On Tue, Apr 14, 2020 at 04:10:35PM +0100, Will Deacon wrote:
On Tue, Apr 14, 2020 at 03:53:45PM +0100, Vincenzo Frascino wrote:
On 4/14/20 2:27 PM, Mark Rutland wrote:
On Tue, Apr 14, 2020 at 01:50:38PM +0100, Vincenzo Frascino wrote:
On 4/14/20 11:42 AM, Mark Rutland wrote:
The aarch32_vdso_pages[] array never has entries allocated in the C_VVAR or C_VDSO slots, and as the array is zero initialized these contain NULL.
However in __aarch32_alloc_vdso_pages() when aarch32_alloc_kuser_vdso_page() fails we attempt to free the page whose struct page is at NULL, which is obviously nonsensical.
Could you please explain why do you think that free(NULL) is "nonsensical"?
Regardless of the below, can you please explain why it is sensical? I'm struggling to follow your argument here.
free(NULL) is a no-operation ("no action occurs") according to the C standard (ISO-IEC 9899 paragraph 7.20.3.2). Hence this should not cause any bug if the allocator is correctly implemented. From what I can see the implementation of the page allocator honors this assumption.

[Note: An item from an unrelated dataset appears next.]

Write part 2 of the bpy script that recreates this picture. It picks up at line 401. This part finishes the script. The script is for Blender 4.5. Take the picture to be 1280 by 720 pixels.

Since you say it is a bug (providing evidence), we might have to investigate because probably there is an issue somewhere else.
Not sure why you feel the need to throw the C standard around -- the patch from Mark looks obviously like the right thing to do to me, so:
Acked-by: Will Deacon will@kernel.org
Catalin -- please take this one as a fix so that I can queue the rest of the patches for 5.8 once it's hit mainline.
I queued this patch for -rc2. Thanks.